En Centrafrique, voilà tout juste deux ans que la diplomate rwandaise Valentine Rugwabiza dirige les 14 000 casques bleus de la Minusca, l’une des plus importantes missions de l’ONU dans le monde. À son arrivée, les relations de la Minusca avec le pouvoir centrafricain étaient tendues. Aujourd’hui, elle se félicite d’avoir « rétabli une coopération productive ». Mais comment se passe la cohabitation de ses casques bleus avec les paramilitaires russes de Wagner ? Entretien.
RFI : Vous avez rencontré récemment le Chef d'état-major des FACA, les forces armées centrafricaines. Sur le terrain, comment ça se passe ? Vous faites des patrouilles mixtes ?
Valentine Rugwabiza : Nous avons une très bonne collaboration et coopération ensemble et cela, clairement, c'est une des avancées du travail qui a été fait au courant de ces deux années. Notre coopération se traduit justement par un mieux faire et un plus faire, ensemble. Et ce mieux faire, ce plus faire, ce sont des patrouilles mixtes, mais c'est aussi un soutien au déploiement, y compris dans des zones où les forces armées centrafricaines n'ont pas été présentes depuis des décennies. Nous avons eu l’opportunité de le faire à la frontière avec le Soudan et à la frontière au sud-est du pays.
Et vous avez assez d'équipements ? Est-ce qu'il ne faut pas faire plus, au niveau du Conseil de sécurité de l’ONU ?
C'est un défi très clair et je saisis l'opportunité de vos antennes larges. Ceci est un défi que j'ai porté à l'attention du Conseil de sécurité. Dans un pays comme la Centrafrique, nous avons besoin de beaucoup plus de capacités logistiques. Il s'agit d'un immense pays, mais où il n'y a quasiment pas d'axes routiers. Donc clairement, nous sommes aujourd’hui à une phase où, pour stabiliser et consolider les acquis, nous avons besoin que d'autres partenaires investissent dans des projets d'infrastructures. Donc il est très bienvenu que la Centrafrique soit en train de renouer un certain nombre de partenariats bilatéraux.

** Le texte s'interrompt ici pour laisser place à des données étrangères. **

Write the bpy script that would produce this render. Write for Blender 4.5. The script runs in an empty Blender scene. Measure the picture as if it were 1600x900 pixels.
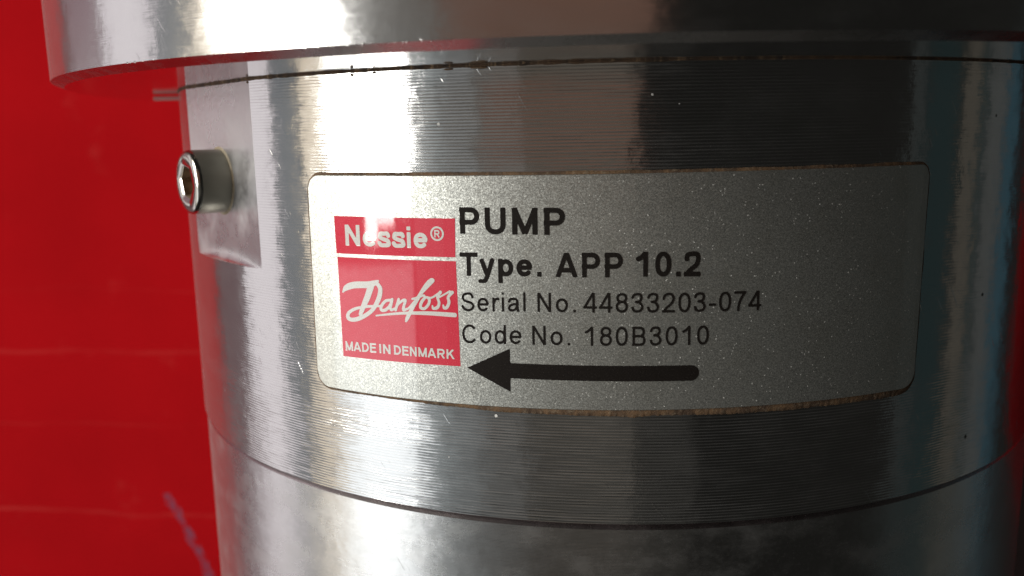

Il y a aussi d'autres forces de sécurité sur le territoire centrafricain, notamment les quelque 2 000 paramilitaires russes. Il y a quelques semaines, le ministre centrafricain de la Communication, Maxime Balalou, a déclaré que des soldats russes se déployaient dans le sud-est pour faire face à la montée de l'insécurité. Est-ce à dire que vous cohabitez, voire faites des patrouilles mixtes entre la MINUSCA et ces paramilitaires russes ?
Cela je peux vous le dire, absolument pas. Effectivement, nous intervenons sur un terrain où il y a plusieurs acteurs. Cependant, nos mandats sont différents. Notre mode opératoire, c'est un mode opératoire de travail avec les forces centrafricaines, pas avec d'autres personnels de sécurité. Et notre redevabilité est connue. Nous sommes redevables aux membres des Nations unies, au Conseil de sécurité et au siège des Nations unies.
Mais sur le terrain, en province, les casques bleus côtoient les autres forces de sécurité qui sont là. Et comment ça se passe cette cohabitation, notamment avec ces forces de sécurité russes ? J'imagine qu'il y a quand même… ne serait-ce que des échanges d'informations, non ?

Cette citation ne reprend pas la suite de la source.